「幸福城市」のホー・ウィディン監督が、台北駅で発生した無差別殺人事件を軸に交錯する人々の姿を通し、Z世代の若者たちの欲望と苦悩を描いた群像ドラマ。オタクの大学生ミンリャンは、エロティックなライブ配信をするモニカに思いを寄せている。好奇心旺盛な女子高生キキは、コスプレをしてミンリャンを振り向かせようとする。長い航海から帰国した料理人シャオジャンは、カフェ店員ユーファンに恋心を抱く。ユーファンは精神的な慰めを求めて舞台演劇に熱中し、新人女優モニカと親しくなる。モニカが消し去りたいと思っている過去をミンリャンは気にしないが、モニカはミンリャンのことを知らない。やがて、悪夢のような惨劇が起こり……。
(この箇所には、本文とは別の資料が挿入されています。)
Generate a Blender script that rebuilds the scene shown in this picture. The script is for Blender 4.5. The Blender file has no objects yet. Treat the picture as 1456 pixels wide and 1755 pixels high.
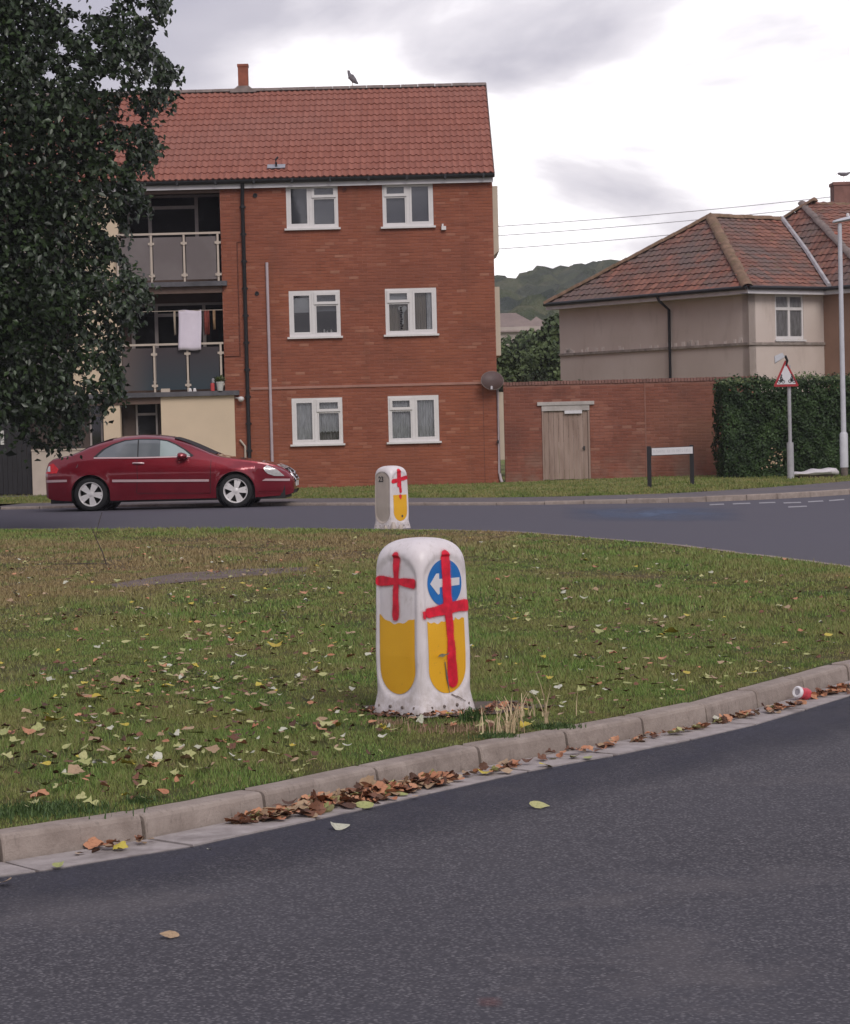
import bpy, math, random
import numpy as np
from mathutils import Vector, Matrix

rnd = random.Random(7)
nr = np.random.default_rng(11)
S = bpy.context.scene
COL = S.collection
rad = math.radians

# ------------------------------------------------------------------ camera
EYE = 1.55
FPX = 4200.0
PITCH = math.atan(150.5 / FPX)
ROLL = rad(1.45)
F = Vector((0, math.cos(PITCH), -math.sin(PITCH)))
R0 = Vector((1, 0, 0))
U0 = R0.cross(F)
RV = R0 * math.cos(ROLL) - U0 * math.sin(ROLL)
UV = U0 * math.cos(ROLL) + R0 * math.sin(ROLL)
CAM = Vector((0, 0, EYE))
cd = bpy.data.cameras.new('camera')
cam = bpy.data.objects.new('camera', cd)
COL.objects.link(cam)
cam.matrix_world = Matrix(((RV.x, UV.x, -F.x, 0), (RV.y, UV.y, -F.y, 0), (RV.z, UV.z, -F.z, EYE), (0, 0, 0, 1)))
cd.sensor_width = 36
cd.lens = FPX / 1755 * 36
cd.clip_start = 0.1
cd.clip_end = 4000
S.camera = cam

# ------------------------------------------------------------------ world, sun, exposure
SUN_EL, SUN_AZ = 42.0, 158.0           # azimuth measured from +Y towards +X
world = bpy.data.worlds.new('World')
S.world = world
world.use_nodes = True
wn, wl = world.node_tree.nodes, world.node_tree.links
wn.clear()


def wnode(t, **k):
    n = wn.new(t)
    for a, b in k.items():
        setattr(n, a, b)
    return n


def wmath(op, a, b=None, clamp=False):
    n = wnode('ShaderNodeMath', operation=op, use_clamp=clamp)
    for i, v in enumerate((a, b)):
        if v is None:
            continue
        if isinstance(v, (int, float)):
            n.inputs[i].default_value = v
        else:
            wl.new(v, n.inputs[i])
    return n.outputs[0]


wo = wnode('ShaderNodeOutputWorld')
bg = wnode('ShaderNodeBackground')
bg.inputs['Strength'].default_value = 0.1
sky = wnode('ShaderNodeTexSky', sky_type='NISHITA')
sky.sun_disc = False
sky.sun_elevation = rad(SUN_EL)
sky.sun_rotation = rad(SUN_AZ)
sky.air_density = 1.0
tc = wnode('ShaderNodeTexCoord')
sep = wnode('ShaderNodeSeparateXYZ')
wl.new(tc.outputs['Generated'], sep.inputs[0])
zc = wmath('ADD', wmath('MAXIMUM', sep.outputs[2], 0.0), 0.16)
cx = wmath('DIVIDE', sep.outputs[0], zc)
cy = wmath('DIVIDE', sep.outputs[1], zc)
cmb = wnode('ShaderNodeCombineXYZ')
wl.new(cx, cmb.inputs[0]); wl.new(cy, cmb.inputs[1])
mp = wnode('ShaderNodeMapping')
mp.inputs['Location'].default_value = (3.1, 0.55, 0)
mp.inputs['Scale'].default_value = (0.75, 0.62, 1)
wl.new(cmb.outputs[0], mp.inputs[0])
nz = wnode('ShaderNodeTexNoise')
nz.inputs['Scale'].default_value = 1.9
nz.inputs['Detail'].default_value = 7
nz.inputs['Roughness'].default_value = 0.52
nz.inputs['Distortion'].default_value = 0.35
wl.new(mp.outputs[0], nz.inputs['Vector'])
# thin bright cloud low in the sky around the hidden sun
dn = wnode('ShaderNodeVectorMath', operation='DOT_PRODUCT')
gd = Vector((math.sin(rad(7.0)) * math.cos(rad(4.6)), math.cos(rad(7.0)) * math.cos(rad(4.6)), math.sin(rad(4.6))))
dn.inputs[1].default_value = gd
wl.new(tc.outputs['Generated'], dn.inputs[0])
glow = wnode('ShaderNodeMapRange', interpolation_type='SMOOTHERSTEP')
glow.inputs['From Min'].default_value = math.cos(rad(17))
glow.inputs['From Max'].default_value = math.cos(rad(2.0))
wl.new(dn.outputs['Value'], glow.inputs['Value'])
band = wnode('ShaderNodeMapRange', interpolation_type='SMOOTHSTEP')
band.inputs['From Min'].default_value = 0.098
band.inputs['From Max'].default_value = 0.165
wl.new(sep.outputs[2], band.inputs['Value'])
cl = wmath('ADD', wmath('MULTIPLY', wmath('SUBTRACT', nz.outputs['Fac'], 0.5), 2.7), wmath('ADD', wmath('SUBTRACT', wmath('MULTIPLY', glow.outputs[0], 0.60), wmath('MULTIPLY', band.outputs[0], 0.50)), 0.46))
ramp = wnode('ShaderNodeValToRGB')
cr = ramp.color_ramp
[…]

主演は「恋の病
潔癖なふたりのビフォーアフター」のリン・ボーホン。2021年・第34回東京国際映画祭「ワールド・フォーカス」部門では「テロライザーズ」のタイトルで上映された。
青春弑恋評論(1)
本作を観ている最中に真っ先に連想したのはブレット・イーストン・ハリスの原作を映画化したロジャー・エイヴァリー監督の『ルールズ・オブ・アトラクション』。登場人物がそれぞれ惹かれ合っているのにどの思いも全く報われないという残酷な不条理も、登場人物達の裏の顔をこれでもかと見せる悪趣味なまでの赤裸々もそっくり。しかし本作が更に掘り下げているのは人間の素顔とはそれを見ている人間によって異なるということ。一見どうしようもない人間であっても、別の誰かから見ればかけがえのない人間かも知れない。自分から見えている光景だけで世界が構成されているわけではないとは知りつつも、自分が見えているものだけでしか世界の良し悪しを判断出来ないなら、ちょっとボタンを掛け違えただけで悲劇はあっさりと引き起こされる。そんな無情を容赦なく描きながらもドン底を味わった人間の再生も温かく見つめている、そんな分厚いドラマでした。